Quote the whole listing exactly. Leave the pictures out of your copy.

▶ _Material_
::::::::
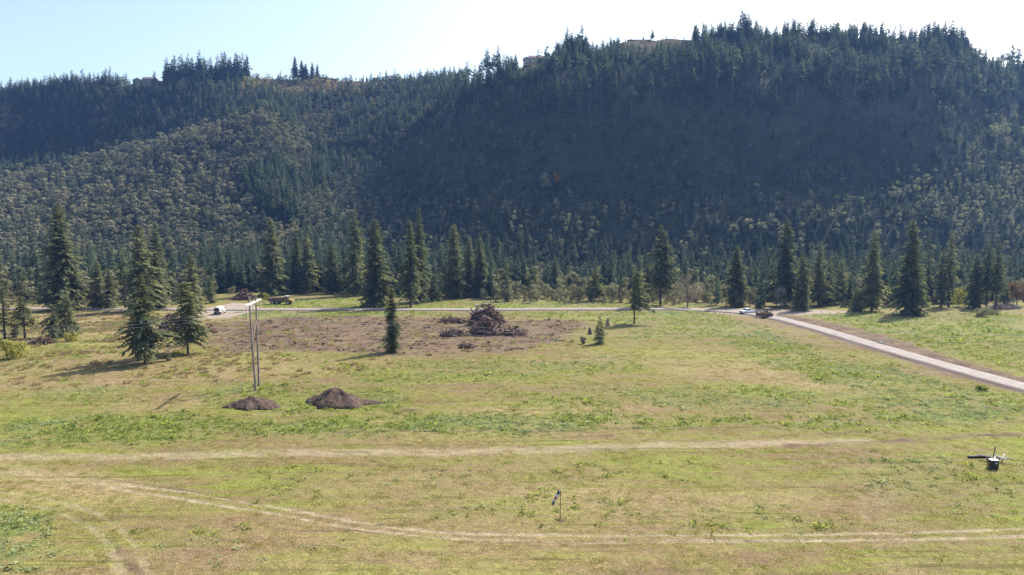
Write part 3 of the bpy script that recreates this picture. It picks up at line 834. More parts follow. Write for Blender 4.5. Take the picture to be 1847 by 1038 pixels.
idx = np.select([WT == T_F, WT == T_B, WT == T_M, WT == T_A, WT == T_D, WT == T_P, WT == T_Y, WT == T_T],
                [pickn(oF, 5), pickn(oB, 3), pickn(oM, 4), pickn(oA, 4), pickn(oD, 3), pickn(oP, 3), pickn(oY, 2), pickn(oT, 3)])
isc = np.isin(WT, [T_F, T_B, T_M])
zvar = np.random.default_rng(3).uniform(.82, 1.22, len(WX))
far = WY > 430
PW = np.stack([WX, WY, WZ], 1)
for nm, lab, cat, m, S in (("conifer_forest", "dark blue-green conifer forest covering the steep ridge", "forest", far & isc, CON_SRC),
                           ("leafy_forest", "olive and tan leafy woods covering the hillside spur and lower slopes", "forest", far & ~isc, LEA_SRC),
                           ("conifer_woods", "mixed conifers massed on the flat between field and hillside", "woods", ~far & isc, CON_SRC),
                           ("leafy_undergrowth", "tan leafy thicket and alders filling the flat behind the field edge", "undergrowth", ~far & ~isc, LEA_SRC)):
    used = sorted(set(idx[m].tolist())); remap = {a: i for i, a in enumerate(used)}
    srcs = []
    for a in used:
        s = S[a]; srcs.append(s.copy() if s.users_collection else s)
    scatter(nm, lab, cat, PW[m], rot[m], WS[m], [remap[a] for a in idx[m].tolist()], srcs, zvar[m], 0.02)
print("wood instances", len(WX))

# ------------------------------------------------------------------ weeds and grass of the field
def tuft(seed, n, R0, h0, h1, w, mat, spread=0.5, leafy_=False):
    r = np.random.default_rng(seed)
    a = r.uniform(0, 6.28, n); q = R0 * np.sqrt(r.random(n))
    P = np.stack([np.cos(a) * q, np.sin(a) * q, np.full(n, -0.03)], 1)
    b = r.uniform(0, 6.28, n)
    if leafy_:
        P[:, 2] = r.uniform(0, h1 * .6, n)
        Dr = norm(np.stack([np.cos(b), np.sin(b), r.uniform(-.1, 1.0, n)], 1))
    else:
        Dr = norm(np.stack([np.cos(b) * spread, np.sin(b) * spread, np.ones(n)], 1))
    Sd = norm(np.cross(Dr, r.normal(0, 1, (n, 3))))
    L = r.uniform(h0, h1, n)
    V, F = kites(P, Dr, Sd, L, L * w)
    return source("tuft", V, F, [M[mat]])
rngG = np.random.default_rng(99)
def field_points(n, d0, d1, um=0.86):
    d = np.sqrt(rngG.uniform(d0 * d0, d1 * d1, n)); u = rngG.uniform(-um, um, n)
    return u * d, d
wx, wy = field_points(330000, 54, 320)
wm = masks(wx, wy)
keep = (rngG.random(len(wx)) < np.clip(wm['weed'], 0, 1) * 0.66) & (wm['rd'] > 4.2)
wx, wy = wx[keep], wy[keep]
pale_n = fbm(wx, wy, 14, 401, 2)
ii = np.where(pale_n + rngG.normal(0, .06, len(wx)) > .56, 4, 0) + rngG.integers(0, 4, len(wx)) * 1
ii = np.where(ii >= 4, 4 + ii % 2, ii)
scatter("weeds", "bright green broad-leaved weeds growing in bands across the field", "weeds", np.stack([wx, wy, gz(wx, wy)], 1), rngG.uniform(0, 6.28, len(wx)),
        np.exp(rngG.normal(-.42, .38, len(wx))), ii, [tuft(i, 18, .50, .14, .42, .26, 'weed', leafy_=True) for i in range(4)] + [tuft(10 + i, 18, .50, .14, .42, .26, 'weed_pale', leafy_=True) for i in range(2)], None, .1)
print("weeds", len(wx))
tx, ty = field_points(110000, 54, 190)
tm = masks(tx, ty)
tn = fbm(tx, ty, 2.2, 411, 3, 1.5)
keep = (rngG.random(len(tx)) < sstep(.40, .70, tn) * .5 + .2) & (tm['dirt'] < .3) & (tm['gravel'] < .2) & (tm['pale'] < .25) & (tm['rd'] > 4.2)
tx, ty = tx[keep], ty[keep]
scatter("grass", "short dry yellow-green grass of the field", "grass", np.stack([tx, ty, gz(tx, ty)], 1), rngG.uniform(0, 6.28, len(tx)),
        rngG.uniform(.6, 1.3, len(tx)), rngG.integers(0, 4, len(tx)), [tuft(20 + i, 34, .50, .07, .20, .12, 'grass' if i < 3 else 'weed', .8) for i in range(4)], None, .05)
print("grass", len(tx))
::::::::
▶ _Output below_
Write part 3 of the bpy script that recreates this picture. It picks up at line 834. More parts follow. Write for Blender 4.5. Take the picture to be 1847 by 1038 pixels.
idx = np.select([WT == T_F, WT == T_B, WT == T_M, WT == T_A, WT == T_D, WT == T_P, WT == T_Y, WT == T_T],
                [pickn(oF, 5), pickn(oB, 3), pickn(oM, 4), pickn(oA, 4), pickn(oD, 3), pickn(oP, 3), pickn(oY, 2), pickn(oT, 3)])
isc = np.isin(WT, [T_F, T_B, T_M])
zvar = np.random.default_rng(3).uniform(.82, 1.22, len(WX))
far = WY > 430
PW = np.stack([WX, WY, WZ], 1)
for nm, lab, cat, m, S in (("conifer_forest", "dark blue-green conifer forest covering the steep ridge", "forest", far & isc, CON_SRC),
                           ("leafy_forest", "olive and tan leafy woods covering the hillside spur and lower slopes", "forest", far & ~isc, LEA_SRC),
                           ("conifer_woods", "mixed conifers massed on the flat between field and hillside", "woods", ~far & isc, CON_SRC),
                           ("leafy_undergrowth", "tan leafy thicket and alders filling the flat behind the field edge", "undergrowth", ~far & ~isc, LEA_SRC)):
    used = sorted(set(idx[m].tolist())); remap = {a: i for i, a in enumerate(used)}
    srcs = []
    for a in used:
        s = S[a]; srcs.append(s.copy() if s.users_collection else s)
    scatter(nm, lab, cat, PW[m], rot[m], WS[m], [remap[a] for a in idx[m].tolist()], srcs, zvar[m], 0.02)
print("wood instances", len(WX))

# ------------------------------------------------------------------ weeds and grass of the field
def tuft(seed, n, R0, h0, h1, w, mat, spread=0.5, leafy_=False):
    r = np.random.default_rng(seed)
    a = r.uniform(0, 6.28, n); q = R0 * np.sqrt(r.random(n))
    P = np.stack([np.cos(a) * q, np.sin(a) * q, np.full(n, -0.03)], 1)
    b = r.uniform(0, 6.28, n)
    if leafy_:
        P[:, 2] = r.uniform(0, h1 * .6, n)
        Dr = norm(np.stack([np.cos(b), np.sin(b), r.uniform(-.1, 1.0, n)], 1))
    else:
        Dr = norm(np.stack([np.cos(b) * spread, np.sin(b) * spread, np.ones(n)], 1))
    Sd = norm(np.cross(Dr, r.normal(0, 1, (n, 3))))
    L = r.uniform(h0, h1, n)
    V, F = kites(P, Dr, Sd, L, L * w)
    return source("tuft", V, F, [M[mat]])
rngG = np.random.default_rng(99)
def field_points(n, d0, d1, um=0.86):
    d = np.sqrt(rngG.uniform(d0 * d0, d1 * d1, n)); u = rngG.uniform(-um, um, n)
    return u * d, d
wx, wy = field_points(330000, 54, 320)
wm = masks(wx, wy)
keep = (rngG.random(len(wx)) < np.clip(wm['weed'], 0, 1) * 0.66) & (wm['rd'] > 4.2)
wx, wy = wx[keep], wy[keep]
pale_n = fbm(wx, wy, 14, 401, 2)
ii = np.where(pale_n + rngG.normal(0, .06, len(wx)) > .56, 4, 0) + rngG.integers(0, 4, len(wx)) * 1
ii = np.where(ii >= 4, 4 + ii % 2, ii)
scatter("weeds", "bright green broad-leaved weeds growing in bands across the field", "weeds", np.stack([wx, wy, gz(wx, wy)], 1), rngG.uniform(0, 6.28, len(wx)),
        np.exp(rngG.normal(-.42, .38, len(wx))), ii, [tuft(i, 18, .50, .14, .42, .26, 'weed', leafy_=True) for i in range(4)] + [tuft(10 + i, 18, .50, .14, .42, .26, 'weed_pale', leafy_=True) for i in range(2)], None, .1)
print("weeds", len(wx))
tx, ty = field_points(110000, 54, 190)
tm = masks(tx, ty)
tn = fbm(tx, ty, 2.2, 411, 3, 1.5)
keep = (rngG.random(len(tx)) < sstep(.40, .70, tn) * .5 + .2) & (tm['dirt'] < .3) & (tm['gravel'] < .2) & (tm['pale'] < .25) & (tm['rd'] > 4.2)
tx, ty = tx[keep], ty[keep]
scatter("grass", "short dry yellow-green grass of the field", "grass", np.stack([tx, ty, gz(tx, ty)], 1), rngG.uniform(0, 6.28, len(tx)),
        rngG.uniform(.6, 1.3, len(tx)), rngG.integers(0, 4, len(tx)), [tuft(20 + i, 34, .50, .07, .20, .12, 'grass' if i < 3 else 'weed', .8) for i in range(4)], None, .05)
print("grass", len(tx))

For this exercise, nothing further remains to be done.